Delvoye claims that he's been pulled toward the "agrarian tradition" in Flemish art his whole life, so I can't help but be more than a little perplexed. Agrarianism is a social and political philosophy espousing the joys of living a rural or semi-rural lifestyle via farming, raising animals and achieving balance through a more sustainable lifestyle. How do his tattooed pigs -- many of which bear the status logos emblematic of our seemingly incurable addiction to consumerism -- represent a return to the simple life? What is it about a Louis Vuitton embossed pig that screams, "I heart Mother Nature?"

When cashing the triple zero paychecks offered to him by the rich and the famous (many of which make shopping and collecting their main pursuits), I wonder what percentage he offers to his worker bees back in Beijing? Does this jet setting artist of international renown really do anything to embrace the agrarian tradition other than to get a staff to do his dirty pig rearing/inking/and killing business for him?
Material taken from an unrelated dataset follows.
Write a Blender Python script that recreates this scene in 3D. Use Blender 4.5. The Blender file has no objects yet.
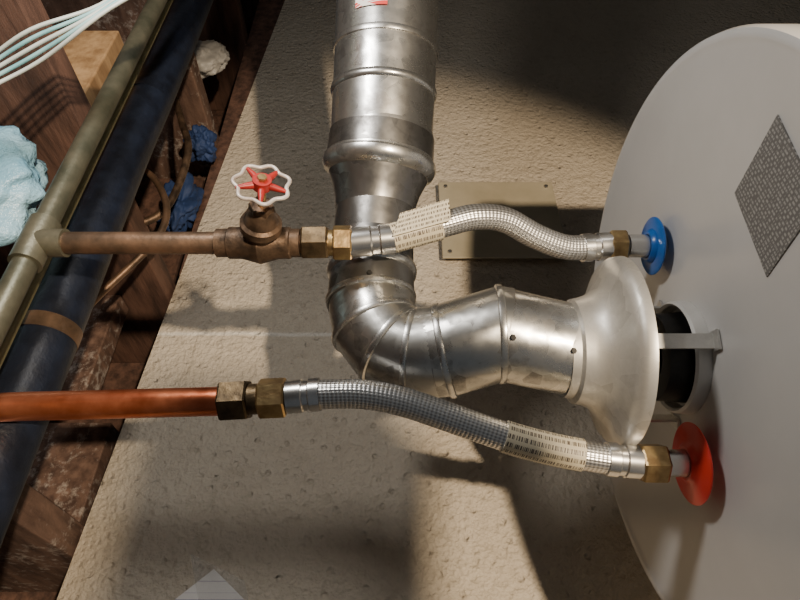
import bpy, math, random, bmesh
from mathutils import Vector, Matrix, noise
random.seed(7)
EYE = 1.75
# survey frame: u = metres below the eye line, v = metres along the wall, d = metres off (towards the room; wall face at -0.78)
def W(u, v, d): return Vector((v, -d, EYE - u))
SC = bpy.context.scene.collection

# ------------------------------------------------------------------ materials
def newmat(name):
    m = bpy.data.materials.new(name); m.use_nodes = True
    nt = m.node_tree; b = nt.nodes['Principled BSDF']
    return m, nt, b
def N(nt, t, **kw):
    n = nt.nodes.new(t)
    for k, v in kw.items():
        if k in n.inputs: n.inputs[k].default_value = v
        else: setattr(n, k, v)
    return n
def ramp(nt, src, stops):
    r = nt.nodes.new('ShaderNodeValToRGB')
    while len(r.color_ramp.elements) < len(stops): r.color_ramp.elements.new(0.5)
    for e, (p, c) in zip(r.color_ramp.elements, stops):
        e.position = p; e.color = (*c, 1)
    nt.links.new(src, r.inputs[0]); return r
def mixmat(name, c1, c2, scale=8, rough=0.5, metal=0, bump=0, bscale=60, det=6, lo=.35, hi=.65, stretch=None, rough2=None, spec=None, bdist=.002):
    m, nt, b = newmat(name)
    tc = N(nt, 'ShaderNodeTexCoord'); mp = N(nt, 'ShaderNodeMapping')
    nt.links.new(tc.outputs['Object'], mp.inputs[0])
    if stretch: mp.inputs['Scale'].default_value = stretch
    n = N(nt, 'ShaderNodeTexNoise', Scale=scale, Detail=det, Roughness=.6)
    nt.links.new(mp.outputs[0], n.inputs['Vector'])
    r = ramp(nt, n.outputs[0], [(lo, c1), (hi, c2)])
    nt.links.new(r.outputs[0], b.inputs['Base Color'])
    b.inputs['Roughness'].default_value = rough; b.inputs['Metallic'].default_value = metal
    if spec is not None: b.inputs['Specular IOR Level'].default_value = spec
    if rough2 is not None:
        rr = N(nt, 'ShaderNodeMapRange'); rr.inputs['From Min'].default_value = lo; rr.inputs['From Max'].default_value = hi
        rr.inputs['To Min'].default_value = rough; rr.inputs['To Max'].default_value = rough2
        nt.links.new(n.outputs[0], rr.inputs['Value']); nt.links.new(rr.outputs[0], b.inputs['Roughness'])
    if bump:
        n2 = N(nt, 'ShaderNodeTexNoise', Scale=bscale, Detail=5, Roughness=.6)
        nt.links.new(mp.outputs[0], n2.inputs['Vector'])
        bp = N(nt, 'ShaderNodeBump', Strength=bump, Distance=bdist)
        nt.links.new(n2.outputs[0], bp.inputs['Height']); nt.links.new(bp.outputs[0], b.inputs['Normal'])
    return m

def flecked_wood(name):
    m, nt, b = newmat(name); L = nt.links.new
    tc = N(nt, 'ShaderNodeTexCoord'); mp = N(nt, 'ShaderNodeMapping'); mp.inputs['Scale'].default_value = (6, 1, 6); L(tc.outputs['Object'], mp.inputs[0])
    n = N(nt, 'ShaderNodeTexNoise', Scale=9, Detail=6, Roughness=.6); L(mp.outputs[0], n.inputs['Vector'])
    r = ramp(nt, n.outputs[0], [(.35, (.065, .036, .027)), (.65, (.19, .115, .085))])
    n2 = N(nt, 'ShaderNodeTexNoise', Scale=75, Detail=8, Roughness=.7); L(tc.outputs['Object'], n2.inputs['Vector'])
    n3 = N(nt, 'ShaderNodeTexNoise', Scale=7, Detail=3); L(tc.outputs['Object'], n3.inputs['Vector'])
    ad = N(nt, 'ShaderNodeMath', operation='MULTIPLY_ADD'); L(n3.outputs[0], ad.inputs[0]); ad.inputs[1].default_value = .5; L(n2.outputs[0], ad.inputs[2])
    mr = N(nt, 'ShaderNodeMapRange'); L(ad.outputs[0], mr.inputs['Value']); mr.inputs['From Min'].default_value = .80; mr.inputs['From Max'].default_value = .98
    mx = N(nt, 'ShaderNodeMix', data_type='RGBA'); L(mr.outputs[0], mx.inputs['Factor']); L(r.outputs[0], mx.inputs['A']); mx.inputs['B'].default_value = (.45, .4, .36, 1)
    L(mx.outputs['Result'], b.inputs['Base Color']); b.inputs['Roughness'].default_value = .75
    bp = N(nt, 'ShaderNodeBump', Strength=.6, Distance=.003); L(n2.outputs[0], bp.inputs['Height']); L(bp.outputs[0], b.inputs['Normal'])
    return m

def wall_material():
    m, nt, b = newmat('painted_concrete')
    L = nt.links.new
    tc = N(nt, 'ShaderNodeTexCoord')
    n1 = N(nt, 'ShaderNodeTexNoise', Scale=3.5, Detail=8, Roughness=.65); L(tc.outputs['Object'], n1.inputs['Vector'])
    r1 = ramp(nt, n1.outputs[0], [(.3, (.51, .44, .345)), (.7, (.61, .54, .435))])
    n3 = N(nt, 'ShaderNodeTexNoise', Scale=60, Detail=4, Roughness=.6); L(tc.outputs['Object'], n3.inputs['Vector'])
    r3 = ramp(nt, n3.outputs[0], [(.25, (.8, .79, .76)), (.5, (1, 1, 1))])
    mx = N(nt, 'ShaderNodeMix', data_type='RGBA', blend_type='MULTIPLY'); mx.inputs['Factor'].default_value = .7
    L(r1.outputs[0], mx.inputs['A']); L(r3.outputs[0], mx.inputs['B'])
    geo = N(nt, 'ShaderNodeNewGeometry'); sg = N(nt, 'ShaderNodeSeparateXYZ'); L(geo.outputs['Position'], sg.inputs[0])
    wob = N(nt, 'ShaderNodeMath', operation='MULTIPLY_ADD'); L(n1.outputs[0], wob.inputs[0]); wob.inputs[1].default_value = .02; L(sg.outputs[0], wob.inputs[2])
    sub = N(nt, 'ShaderNodeMath', operation='SUBTRACT'); L(wob.outputs[0], sub.inputs[0]); sub.inputs[1].default_value = .542
    ab = N(nt, 'ShaderNodeMath', operation='ABSOLUTE'); L(sub.outputs[0], ab.inputs[0])
    mr = N(nt, 'ShaderNodeMapRange'); L(ab.outputs[0], mr.inputs['Value'])
    mr.inputs['From Min'].default_value = .001; mr.inputs['From Max'].default_value = .005; mr.inputs['To Min'].default_value = .6; mr.inputs['To Max'].default_value = 0
    mx2 = N(nt, 'ShaderNodeMix', data_type='RGBA'); L(mr.outputs[0], mx2.inputs['Factor']); L(mx.outputs['Result'], mx2.inputs['A']); mx2.inputs['B'].default_value = (.88, .85, .78, 1)
    L(mx2.outputs['Result'], b.inputs['Base Color'])
    b.inputs['Roughness'].default_value = .5; b.inputs['Specular IOR Level'].default_value = .45
    na = N(nt, 'ShaderNodeTexNoise', Scale=120, Detail=4, Roughness=.55); L(tc.outputs['Object'], na.inputs['Vector'])
    nb = N(nt, 'ShaderNodeTexNoise', Scale=9, Detail=3, Roughness=.5); L(tc.outputs['Object'], nb.inputs['Vector'])
    vo = N(nt, 'ShaderNodeTexVoronoi', Scale=55); L(tc.outputs['Object'], vo.inputs['Vector'])
    vr = N(nt, 'ShaderNodeMapRange'); L(vo.outputs['Distance'], vr.inputs['Value']); vr.inputs['From Min'].default_value = .05; vr.inputs['From Max'].default_value = .26
    b1 = N(nt, 'ShaderNodeBump', Strength=.25, Distance=.02); L(nb.outputs[0], b1.inputs['Height'])
    b2 = N(nt, 'ShaderNodeBump', Strength=.8, Distance=.003); L(vr.outputs[0], b2.inputs['Height']); L(b1.outputs[0], b2.inputs['Normal'])
    b3 = N(nt, 'ShaderNodeBump', Strength=.9, Distance=.008); L(na.outputs[0], b3.inputs['Height']); L(b2.outputs[0], b3.inputs['Normal'])
    L(b3.outputs[0], b.inputs['Normal'])
    return m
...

While I'm a huge fan of art, this is one time when I see nothing but animal cruelty and pure profit emerging out of this endeavor. Oddly enough, he's apparently an equal-opportunity tattooer, recently earning an astounding $233,025.01 USD by inking a Swiss man who will ultimately 'donate' his skin as art -- at least, that's what they're contract says.

Consenting humans is one thing...a little warped perhaps, but it's true that there are different strokes for different folks. Pigs, however? The only way that I see the sacrifice of Delvoye's pigs truly honored is if he paid for their porcine family members to be given a one-way, first class ticket out of the Art Farm and onto legitimate pastoral farmland owned by a rescue organization.